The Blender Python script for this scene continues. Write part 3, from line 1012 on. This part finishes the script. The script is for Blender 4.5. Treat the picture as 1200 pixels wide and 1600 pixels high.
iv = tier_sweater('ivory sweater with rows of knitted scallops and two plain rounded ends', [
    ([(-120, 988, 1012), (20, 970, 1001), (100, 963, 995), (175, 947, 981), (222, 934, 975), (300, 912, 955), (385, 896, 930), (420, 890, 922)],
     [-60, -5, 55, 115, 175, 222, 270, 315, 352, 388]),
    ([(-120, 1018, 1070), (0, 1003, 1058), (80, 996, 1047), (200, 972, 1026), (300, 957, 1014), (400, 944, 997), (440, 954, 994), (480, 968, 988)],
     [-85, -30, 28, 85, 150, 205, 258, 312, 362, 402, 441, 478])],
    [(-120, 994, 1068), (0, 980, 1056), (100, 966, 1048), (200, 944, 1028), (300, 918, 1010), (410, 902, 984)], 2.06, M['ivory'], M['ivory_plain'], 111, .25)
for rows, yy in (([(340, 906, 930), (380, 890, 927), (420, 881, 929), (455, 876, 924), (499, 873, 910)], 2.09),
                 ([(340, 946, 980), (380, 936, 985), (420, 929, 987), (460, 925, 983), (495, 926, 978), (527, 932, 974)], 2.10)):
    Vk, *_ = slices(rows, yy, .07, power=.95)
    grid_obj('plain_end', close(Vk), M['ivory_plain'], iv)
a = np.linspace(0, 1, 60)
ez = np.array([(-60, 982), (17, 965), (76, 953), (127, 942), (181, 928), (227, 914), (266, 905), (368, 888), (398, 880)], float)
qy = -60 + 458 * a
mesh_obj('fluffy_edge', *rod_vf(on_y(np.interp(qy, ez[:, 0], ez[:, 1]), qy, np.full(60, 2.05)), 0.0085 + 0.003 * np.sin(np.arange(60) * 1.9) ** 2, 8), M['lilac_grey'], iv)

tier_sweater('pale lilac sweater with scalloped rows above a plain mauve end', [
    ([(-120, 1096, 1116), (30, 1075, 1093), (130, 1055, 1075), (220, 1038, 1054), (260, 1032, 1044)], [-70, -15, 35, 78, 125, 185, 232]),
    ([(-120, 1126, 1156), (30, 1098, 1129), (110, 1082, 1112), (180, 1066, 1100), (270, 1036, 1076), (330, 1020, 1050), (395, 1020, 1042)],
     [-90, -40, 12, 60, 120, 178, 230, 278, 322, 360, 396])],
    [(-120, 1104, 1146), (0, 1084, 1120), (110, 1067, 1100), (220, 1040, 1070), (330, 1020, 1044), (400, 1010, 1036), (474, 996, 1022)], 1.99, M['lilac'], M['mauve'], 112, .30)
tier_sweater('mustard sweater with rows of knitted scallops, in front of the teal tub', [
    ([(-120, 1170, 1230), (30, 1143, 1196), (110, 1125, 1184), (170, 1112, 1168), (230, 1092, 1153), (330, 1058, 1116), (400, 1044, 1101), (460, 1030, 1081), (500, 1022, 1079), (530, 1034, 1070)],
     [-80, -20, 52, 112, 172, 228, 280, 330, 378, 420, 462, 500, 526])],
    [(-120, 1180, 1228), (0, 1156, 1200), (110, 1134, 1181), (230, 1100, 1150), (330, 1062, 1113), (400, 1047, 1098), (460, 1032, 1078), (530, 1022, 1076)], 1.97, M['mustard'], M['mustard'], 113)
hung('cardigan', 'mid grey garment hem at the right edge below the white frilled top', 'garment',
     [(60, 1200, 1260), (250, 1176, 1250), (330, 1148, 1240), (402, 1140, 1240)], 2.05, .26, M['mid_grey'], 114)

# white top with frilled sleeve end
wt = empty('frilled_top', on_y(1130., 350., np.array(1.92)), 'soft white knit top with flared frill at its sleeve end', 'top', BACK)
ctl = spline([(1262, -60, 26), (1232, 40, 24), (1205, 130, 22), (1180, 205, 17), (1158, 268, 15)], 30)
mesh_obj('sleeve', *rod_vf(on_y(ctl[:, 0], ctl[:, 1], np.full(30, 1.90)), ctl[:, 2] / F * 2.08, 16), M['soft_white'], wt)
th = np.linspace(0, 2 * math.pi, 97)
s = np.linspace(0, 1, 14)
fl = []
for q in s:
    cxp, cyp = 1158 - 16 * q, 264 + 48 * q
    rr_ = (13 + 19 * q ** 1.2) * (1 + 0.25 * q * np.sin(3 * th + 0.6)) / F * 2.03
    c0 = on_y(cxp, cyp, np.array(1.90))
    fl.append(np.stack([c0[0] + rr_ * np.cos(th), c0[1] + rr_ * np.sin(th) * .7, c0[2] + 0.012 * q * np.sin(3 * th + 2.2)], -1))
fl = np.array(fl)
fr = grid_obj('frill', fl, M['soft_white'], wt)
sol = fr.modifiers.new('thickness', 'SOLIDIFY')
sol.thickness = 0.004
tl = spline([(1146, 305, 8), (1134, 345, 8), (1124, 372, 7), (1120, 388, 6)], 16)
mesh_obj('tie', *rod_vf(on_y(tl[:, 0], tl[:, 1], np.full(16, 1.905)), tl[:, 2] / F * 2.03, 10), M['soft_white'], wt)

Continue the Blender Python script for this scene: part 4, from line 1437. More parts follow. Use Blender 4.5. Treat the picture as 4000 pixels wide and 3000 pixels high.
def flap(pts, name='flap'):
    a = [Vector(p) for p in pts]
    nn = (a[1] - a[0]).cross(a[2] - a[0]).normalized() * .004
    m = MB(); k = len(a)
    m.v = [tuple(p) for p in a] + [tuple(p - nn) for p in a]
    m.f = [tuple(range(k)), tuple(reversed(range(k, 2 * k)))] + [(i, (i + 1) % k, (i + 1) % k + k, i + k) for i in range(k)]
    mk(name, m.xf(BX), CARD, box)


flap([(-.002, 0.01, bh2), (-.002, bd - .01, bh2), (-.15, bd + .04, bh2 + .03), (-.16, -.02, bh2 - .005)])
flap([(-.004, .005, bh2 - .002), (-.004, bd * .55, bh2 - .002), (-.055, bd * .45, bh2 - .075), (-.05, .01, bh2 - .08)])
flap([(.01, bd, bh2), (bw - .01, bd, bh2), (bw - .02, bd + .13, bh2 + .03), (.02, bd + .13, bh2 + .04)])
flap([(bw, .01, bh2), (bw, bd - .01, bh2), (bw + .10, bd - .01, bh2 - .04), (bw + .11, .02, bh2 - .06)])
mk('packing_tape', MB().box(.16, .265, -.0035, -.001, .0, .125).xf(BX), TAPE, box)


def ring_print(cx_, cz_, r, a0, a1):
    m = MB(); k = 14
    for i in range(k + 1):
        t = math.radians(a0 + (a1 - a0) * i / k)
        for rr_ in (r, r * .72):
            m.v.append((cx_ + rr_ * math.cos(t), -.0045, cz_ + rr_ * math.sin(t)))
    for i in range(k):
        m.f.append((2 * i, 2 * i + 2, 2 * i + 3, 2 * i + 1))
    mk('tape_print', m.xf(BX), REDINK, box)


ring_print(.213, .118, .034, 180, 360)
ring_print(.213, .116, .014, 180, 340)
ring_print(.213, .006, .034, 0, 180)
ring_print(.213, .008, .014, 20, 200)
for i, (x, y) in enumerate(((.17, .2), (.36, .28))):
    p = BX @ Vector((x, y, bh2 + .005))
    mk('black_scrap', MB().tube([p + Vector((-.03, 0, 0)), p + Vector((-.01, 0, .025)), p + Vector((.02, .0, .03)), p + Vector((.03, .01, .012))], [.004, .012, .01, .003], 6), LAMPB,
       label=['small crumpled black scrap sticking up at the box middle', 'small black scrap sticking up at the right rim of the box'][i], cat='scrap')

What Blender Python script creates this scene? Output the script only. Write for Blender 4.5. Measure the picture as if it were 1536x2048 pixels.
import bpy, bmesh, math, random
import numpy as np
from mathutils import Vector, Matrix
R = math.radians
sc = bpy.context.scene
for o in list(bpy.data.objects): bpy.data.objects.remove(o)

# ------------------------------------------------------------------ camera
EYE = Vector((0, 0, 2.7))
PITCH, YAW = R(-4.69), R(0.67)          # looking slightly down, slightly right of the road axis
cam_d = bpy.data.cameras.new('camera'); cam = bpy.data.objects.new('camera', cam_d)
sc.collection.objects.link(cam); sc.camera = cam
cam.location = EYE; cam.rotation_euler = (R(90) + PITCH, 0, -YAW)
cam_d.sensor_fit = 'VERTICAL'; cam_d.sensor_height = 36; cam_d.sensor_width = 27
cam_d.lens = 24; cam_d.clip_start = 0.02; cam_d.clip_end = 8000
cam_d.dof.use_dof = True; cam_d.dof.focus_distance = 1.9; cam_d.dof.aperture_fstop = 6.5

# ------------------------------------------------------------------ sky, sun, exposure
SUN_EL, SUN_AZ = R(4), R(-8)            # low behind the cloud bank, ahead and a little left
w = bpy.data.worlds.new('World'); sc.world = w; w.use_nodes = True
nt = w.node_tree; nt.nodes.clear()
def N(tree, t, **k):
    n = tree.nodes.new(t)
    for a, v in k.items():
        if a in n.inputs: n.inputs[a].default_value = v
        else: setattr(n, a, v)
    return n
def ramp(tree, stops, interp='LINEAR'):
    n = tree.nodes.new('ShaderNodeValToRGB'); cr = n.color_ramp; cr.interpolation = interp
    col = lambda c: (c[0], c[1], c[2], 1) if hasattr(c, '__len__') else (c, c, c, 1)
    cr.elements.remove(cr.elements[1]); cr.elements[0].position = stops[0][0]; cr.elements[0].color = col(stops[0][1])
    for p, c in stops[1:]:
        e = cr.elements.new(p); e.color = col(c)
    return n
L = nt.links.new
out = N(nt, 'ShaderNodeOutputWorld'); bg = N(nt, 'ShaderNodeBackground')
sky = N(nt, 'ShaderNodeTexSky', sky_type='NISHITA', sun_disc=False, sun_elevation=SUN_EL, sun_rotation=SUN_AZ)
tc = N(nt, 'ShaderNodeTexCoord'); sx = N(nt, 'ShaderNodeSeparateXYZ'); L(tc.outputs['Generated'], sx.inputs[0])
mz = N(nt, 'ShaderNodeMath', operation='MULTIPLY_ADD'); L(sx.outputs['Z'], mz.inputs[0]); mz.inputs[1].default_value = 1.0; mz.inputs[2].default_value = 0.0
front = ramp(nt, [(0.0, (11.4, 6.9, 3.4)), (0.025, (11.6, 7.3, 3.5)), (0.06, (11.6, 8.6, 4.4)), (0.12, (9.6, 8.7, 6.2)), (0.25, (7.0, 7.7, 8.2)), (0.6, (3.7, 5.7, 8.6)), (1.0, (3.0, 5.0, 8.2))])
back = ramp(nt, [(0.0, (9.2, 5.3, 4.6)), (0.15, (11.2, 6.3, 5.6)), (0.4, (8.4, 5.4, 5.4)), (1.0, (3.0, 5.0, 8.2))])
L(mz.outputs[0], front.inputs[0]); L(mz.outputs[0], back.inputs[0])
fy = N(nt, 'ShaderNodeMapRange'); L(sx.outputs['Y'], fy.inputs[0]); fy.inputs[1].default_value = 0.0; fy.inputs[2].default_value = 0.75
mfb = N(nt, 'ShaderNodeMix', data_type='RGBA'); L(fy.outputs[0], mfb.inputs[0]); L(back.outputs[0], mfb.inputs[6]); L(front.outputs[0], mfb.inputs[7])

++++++

Lines that include the word "Treat" are to be extracted from the data above.

The Blender Python script for this scene continues. Write part 3, from line 1012 on. This part finishes the script. The script is for Blender 4.5. Treat the picture as 1200 pixels wide and 1600 pixels high.
Continue the Blender Python script for this scene: part 4, from line 1437. More parts follow. Use Blender 4.5. Treat the picture as 4000 pixels wide and 3000 pixels high.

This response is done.